Michelle Duggar is actually very cool. Sarah Palin wises she was maverick like this lady. Did you know that only three weeks after giving birth, PREMATURELY, to baby 19, she was at a rally to ban alcohol from local convenience stores. Well actually, I don’t agree with this, but the point is, she’s a little Viking.
Another guilty pleasure of mine is drag queens. Obviously, RuPaul’s drag race is the complete essential. If I were every half the woman RuPaul was, I’d die happy. Basically, the queens compete in weekly challenges, you know same old thing. They make their own costumes and go from men to women and are judged by a panel of judges.

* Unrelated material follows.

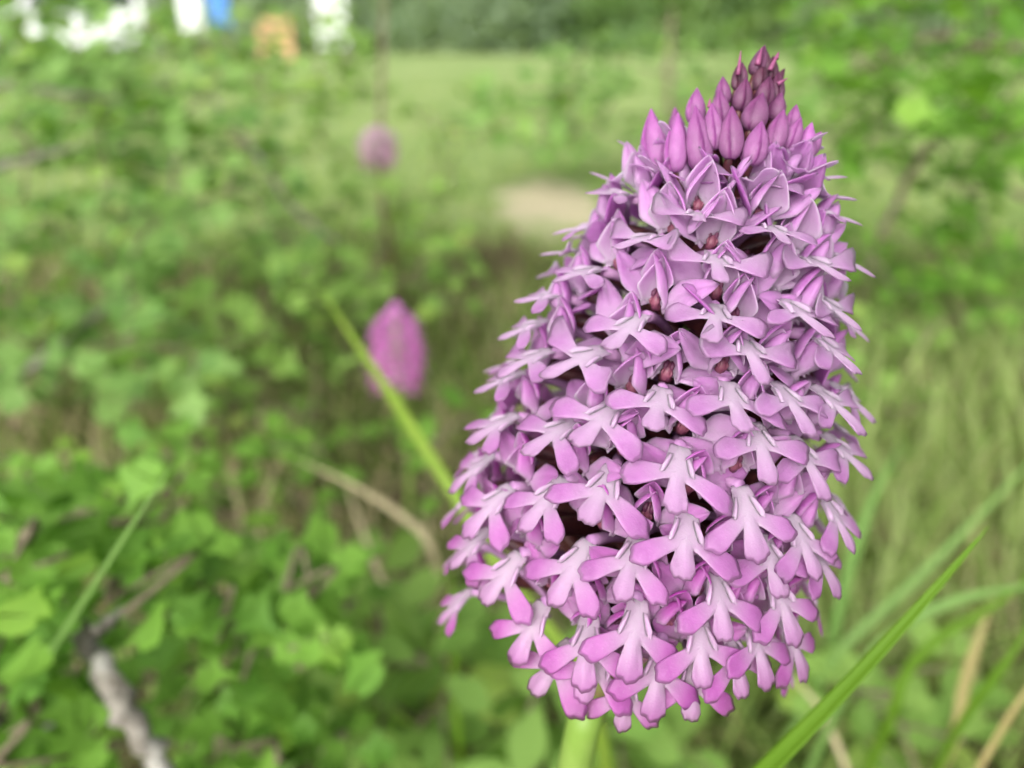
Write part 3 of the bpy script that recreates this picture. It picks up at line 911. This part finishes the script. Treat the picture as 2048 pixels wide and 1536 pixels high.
blade('green blade leaning in from the right edge above the ochre stalk', [(2110,1180,.21),(2030,1300,.215),(1970,1380,.22),(1910,1470,.23)], 2.48, M_BLADE, .3, .35)
blade('lower arching green blade under the pale arching one', [(2100,1120,.27),(1990,1210,.265),(1880,1275,.265),(1810,1350,.27),(1780,1440,.275)], 3.72, M_BLADE, .3, .35)
blade('short yellowish upright blade among the hawthorn leaves at the bottom left', [(462,1325,.25),(475,1400,.25),(492,1480,.255),(505,1560,.26)], 2.79, M_BLADE_Y, .6, .3)
blade('narrow green blade poking into the bottom left corner', [(-20,1470,.2),(20,1520,.2),(70,1580,.205)], 1.36, M_BLADE_Y, .3, .3)
blade('upright green blade left below the orchid flower', [(900,1130,.31),(903,1210,.31),(908,1330,.315),(915,1460,.32)], 3.72, M_BLADE, .4, .35)
blade('dry straw stalk lying across the bottom right of centre', [(1560,1330,.3),(1640,1420,.3),(1700,1560,.3)], 2.48, M_STRAW, .4, .35)

# ------------------------------------------------------------------ shrubs
M_LEAF = leaf_material('hawthorn_leaf', (0.10, 0.235, 0.028), (0.19, 0.37, 0.055), (0.24, 0.42, 0.06), 0.44, 0.5)
M_LEAF_D = leaf_material('dark_leaf', (0.125, 0.25, 0.06), (0.24, 0.40, 0.11), (0.32, 0.46, 0.1), 0.44, 0.5)
M_LEAF_L = leaf_material('light_leaf', (0.17, 0.31, 0.06), (0.27, 0.43, 0.10), (0.36, 0.48, 0.1), 0.44, 0.5)
M_BARK_G = bark_material('bark_grey', (0.13, 0.115, 0.09), (0.24, 0.22, 0.185), (0.33, 0.32, 0.28))
M_BARK_S = bark_material('bark_sapling', (0.15, 0.13, 0.11), (0.26, 0.24, 0.2))
M_BARK_B = bark_material('bark_brown', (0.11, 0.08, 0.055), (0.2, 0.155, 0.115), (0.28, 0.25, 0.2))
M_TWIG = bark_material('twig', (0.12, 0.095, 0.06), (0.20, 0.17, 0.11))
def leaf_mesh(name, rs, mat, lobed=True):
    """lobed hawthorn leaf along +Y, length 1, folded along its midrib, with a short stalk"""
    if lobed:
        half = [(0, 0), (.02, .02), (.06, .2), (.14, .36), (.27, .47), (.40, .55), (.44, .63), (.38, .70), (.27, .68), (.23, .72), (.28, .82), (.26, .91), (.16, .98), (0, 1.0)]
    else:
        half = [(0, 0), (.02, .03), (.14, .15), (.24, .32), (.29, .5), (.27, .66), (.2, .82), (.1, .94), (0, 1.0)]
    half = [(x * rs.uniform(.88, 1.12), y) for x, y in half]
    fold = rs.uniform(.1, .4); droop = rs.uniform(-.35, .1)
    vs, fs = [], []
    n = len(half)
    def Z(x, y): return abs(x) * fold + droop * y * y * 0.6
    for x, y in half: vs.append((0, y, Z(0, y)))
    for sx in (-1, 1):
        for x, y in half: vs.append((sx * x, y + (.03 if x > .3 else 0), Z(x, y)))
    for i in range(n - 1):
        fs.append((i, i + 1, n + i + 1, n + i)); fs.append((i + 1, i, 2 * n + i, 2 * n + i + 1))
    k = len(vs)
    vs += [(-.012, 0, 0), (.012, 0, 0), (.008, -.3, -.05), (-.008, -.3, -.05)]
    fs.append((k, k + 1, k + 2, k + 3))
    return mesh_of(name, vs, fs, {'w': [rs.random() * .2] * len(vs)}, mats=(mat,))
rs = random.Random(21)
LEAF_SETS = {m.name: [leaf_mesh('leaf', rs, m) for _ in range(5)] for m in (M_LEAF, M_LEAF_D, M_LEAF_L)}
LEAF_SETS['plain_light'] = [leaf_mesh('leaf', rs, M_LEAF_L, False) for _ in range(4)]
LEAF_SETS['plain'] = [leaf_mesh('leaf', rs, M_LEAF, False) for _ in range(4)]

def leaf_rot(rs, up=0.7):
    """mostly facing up and towards the open sky, any heading"""
    z = Vector((rs.gauss(0, .45), rs.gauss(-.25, .45), up + rs.random() * .5)).normalized()
    h = Vector((rs.uniform(-1, 1), rs.uniform(-1, 1), rs.uniform(-.2, .5)))
    y = (h - z * h.dot(z)).normalized()
    return y, z
def shrub(label, root, boxes, leafset, size, seed, stems=(), bark=M_TWIG, per=(4, 6), maxobj=300, cat='shrub', name='hawthorn_shrub', group='shrubs around the orchid', twig_r=0.0011, clear=(), stem_k=0.62):
    """root on the ground; boxes = screen rectangle with depth range and cluster count; stems = explicit branches (u,v,d,px width)"""
    rs = random.Random(seed)
    root = Vector(root)
    o = empty(name, root)
    tag(o, label, cat, group)
    leaves = LEAF_SETS[leafset]
    nodes = [root.copy()]
    for st in stems:
        ctrl = [P(*q[:3]) for q in st]
        c = curve_pts(ctrl, 26)
        c = [p + Vector((rs.gauss(0, 1), rs.gauss(0, 1), rs.gauss(0, 1))) * 0.0012 * (q0 := 1) for p in c]
        ws = [q[3] / FPX * q[2] / 2 * stem_k for q in st]
        rad = [float(np.interp(i / 26 * (len(ws) - 1), range(len(ws)), ws)) * rs.uniform(.94, 1.06) for i in range(27)]
        m = MB(); m.tube([p - root for p in c], rad, 9)
        link('branch', m.mesh('branch', bark), None, o)
        nodes += c[::3]
    pts = []
    for (u0, u1, v0, v1, d0, d1, n) in boxes:
        k = 0; tries = 0
        while k < n and tries < n * 20:
            tries += 1
            p = P(rs.uniform(u0, u1), rs.uniform(v0, v1), rs.uniform(d0, d1))
            if p.z < 0.015: continue
            uu, vv, dd = px_of(*p)
            if any(abs(uu - cu) < cr and abs(vv - cv) < cr for cu, cv, cr in clear): continue
            pts.append(p); k += 1
    pts.sort(key=lambda p: (p - root).length)
    tw = MB()
    mass_v, mass_f, mass_a = [], [], []
    cnt = 0
    for p in pts:
        near = min(nodes, key=lambda q: (q - p).length + max(0, q.z - p.z) * .6)
        mid = near.lerp(p, .55) + Vector((rs.gauss(0, .01), rs.gauss(0, .01), rs.uniform(-.004, .012)))
        c = curve_pts([near, mid, p], 6)
        ln = (p - near).length
        tw = MB(); tw.tube([x - root for x in c], [twig_r * (1 + min(1.5, ln * 6)) * (1 - .5 * i / 6) for i in range(7)], 5)
        link('twig', tw.mesh('twig', M_TWIG), None, o)
        nodes += [c[3], p]
        for q in range(rs.randint(*per)):
            y, z = leaf_rot(rs)
            at = c[rs.choice((4, 5, 6, 6))] + Vector((rs.gauss(0, .003), rs.gauss(0, .003), rs.gauss(0, .003)))
            L = size * rs.uniform(.6, 1.25)
            rot = frame_rot(y.cross(z).normalized(), y, z)
            if cnt < maxobj:
                link('leaf', rs.choice(leaves), None, o, at - root + y * L * .2, rot, L)
            else:
                lm = rs.choice(leaves); k = len(mass_v); cc = at - root + y * L * .2; wr = rs.random()
                mass_v += [cc + rot @ (v.co * L) for v in lm.vertices]
                mass_f += [tuple(i + k for i in pl.vertices) for pl in lm.polygons]
                mass_a += [wr] * len(lm.vertices)
            cnt += 1
    if mass_v:
        f = link('foliage', mesh_of('foliage', mass_v, mass_f, {'w': mass_a}), leaves[0].materials[0], o)
        f['kind'] = 'stuff'
    return o
def ground_at(u, v, d):
    p = P(u, v, d); return (p.x, p.y, ground_z(p.x, p.y) - .004)

shrub('low hawthorn with bright lobed leaves and a pale lichened branch, bottom left corner', ground_at(330, 1560, .3),
      [(-60, 330, 1020, 1560, .18, .28, 62), (200, 640, 1130, 1560, .2, .3, 50), (-40, 420, 900, 1150, .28, .42, 26)], 'hawthorn_leaf', .0145, 31,
      stems=[[(80, 1190, .21, 18), (150, 1260, .20, 36), (215, 1350, .19, 48), (255, 1430, .185, 46), (310, 1520, .185, 44), (370, 1640, .20, 40)],
             [(235, 1222, .193, 12), (195, 1262, .195, 20), (165, 1278, .198, 22)],
             [(-30, 1452, .21, 20), (60, 1436, .215, 24), (150, 1424, .22, 20), (240, 1400, .25, 16)]], bark=M_BARK_G,
      clear=[(120, 1215, 90), (180, 1290, 110), (225, 1370, 115), (265, 1450, 115), (320, 1540, 105)], stem_k=1.0)
shrub('leafy hawthorn sapling with grey twigs filling the left edge', ground_at(140, 900, .72),
      [(200, 420, 680, 820, .45, .52, 5), (-60, 200, -20, 70, .6, .8, 6), (-60, 300, 20, 150, .6, .9, 24), (-60, 460, 105, 330, .55, .95, 60), (150, 620, 230, 560, .58, 1.0, 60), (-60, 330, 380, 800, .5, .85, 54)], 'dark_leaf', .026, 32,
      stems=[[(-60, 168, .66, 16), (60, 178, .67, 22), (180, 190, .68, 22), (320, 210, .7, 14)],
             [(-60, 345, .6, 26), (40, 325, .6, 24), (150, 298, .62, 18), (260, 300, .66, 10)],
             [(20, 770, .58, 34), (80, 720, .58, 36), (160, 655, .59, 30), (230, 600, .62, 14)],
             [(430, 200, .8, 12), (520, 320, .8, 18), (600, 430, .8, 18), (690, 500, .8, 14), (720, 620, .82, 14), (640, 830, .86, 16)],
             [(340, 430, .75, 14), (350, 300, .75, 12), (320, 160, .76, 10), (300, 40, .78, 8)]], bark=M_BARK_S)
shrub('small bright green shrub in the left centre below the pale meadow', ground_at(520, 800, .85),
      [(560, 760, 520, 760, .6, .8, 14), (330, 640, 600, 900, .55, .75, 20), (280, 760, 20, 150, 1.0, 1.5, 46), (420, 780, 120, 330, .95, 1.4, 30), (440, 960, 380, 640, .75, 1.1, 44), (800, 1060, 200, 420, 1.1, 1.5, 14)], 'light_leaf', .026, 33, clear=[(1000, 440, 90), (1080, 380, 110), (795, 690, 90), (760, 295, 60)])
shrub('hawthorn bush with brown twigs hanging in at the upper right', ground_at(1960, 700, .9),
      [(1620, 2100, -40, 180, .62, .9, 50), (1640, 2100, 180, 400, .65, .95, 34), (1700, 2100, 400, 720, .7, .95, 44), (1560, 1800, 60, 300, .8, 1.1, 16), (1850, 2100, -20, 300, .5, .62, 16)], 'hawthorn_leaf', .028, 34,
      stems=[[(2120, 120, .66, 34), (2040, 100, .66, 32), (1960, 92, .67, 28), (1880, 70, .68, 18), (1780, 110, .7, 14), (1700, 150, .72, 10)],
             [(1985, 92, .67, 16), (1990, 40, .67, 18), (1975, -30, .68, 18)],
             [(1760, 470, .78, 22), (1800, 390, .77, 26), (1840, 320, .76, 26), (1870, 280, .76, 18), (1960, 200, .74, 14)],
             [(2120, 420, .74, 20), (2030, 385, .74, 20), (1930, 380, .76, 14)],
             [(1690, 720, .85, 12), (1730, 560, .8, 16), (1760, 470, .78, 20)]], bark=M_BARK_B)
shrub('distant green shrub showing behind the tip of the big orchid', ground_at(1300, 320, 2.1),
      [(1080, 1360, 60, 280, 1.7, 2.3, 30), (930, 1160, 180, 340, 1.5, 2.0, 24), (1340, 1700, 60, 300, 1.5, 2.2, 30)], 'dark_leaf', .05, 35, twig_r=.002,
      stems=[[(1340, 420, 1.9, 22), (1342, 300, 1.85, 20), (1338, 160, 1.82, 18), (1345, 20, 1.85, 14)], [(1730, 90, 1.6, 14), (1700, 160, 1.6, 18), (1660, 260, 1.65, 16)]])
shrub('low broad leaved plant with yellow green leaves under the big orchid', ground_at(1000, 1450, .36),
      [(760, 1120, 1240, 1560, .30, .4, 20), (1120, 1420, 1380, 1560, .32, .42, 10), (560, 800, 1150, 1420, .34, .46, 12)], 'plain_light', .026, 36, name='leafy_plant', cat='plant')
shrub('low leafy plant in the middle of the left half under the blurred orchid', ground_at(600, 1050, .6),
      [(330, 700, 880, 1150, .44, .6, 10), (640, 960, 800, 1100, .5, .7, 8)], 'plain', .020, 37, name='leafy_plant', cat='plant')
shrub('low green weeds among the grass right of the big orchid', ground_at(1850, 1250, .42),
      [(1680, 2080, 600, 900, .6, .85, 18), (1560, 2080, 1330, 1560, .3, .4, 6)], 'plain_light', .022, 38, name='leafy_plant', cat='plant')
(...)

But it gets better, the queens in the bottom two get to battle it out one last time to save themselves. They get to lip sync. Is that not the best idea ever? Could you imagine if the world’s problem were solved by a no holds barred lip sync battle? I would only perform Mariah Carey songs. And maybe a Celine Dion ballad. The hoodrat in me would prefer a little bit of Mary J. Blige, and more specifically, Real Love. Anyway a new season began last night. I wasn’t all that impressed with the queens. My favorite got eliminated. But my next favorite is Jessica Wild, who is Puerto Rican, from San Juan. I hope she wins it all.
They even have an after show called “Untucked”. I need this person to script my life. My new secondary goal in life may be to become a Gay Icon, because that seems to work out well.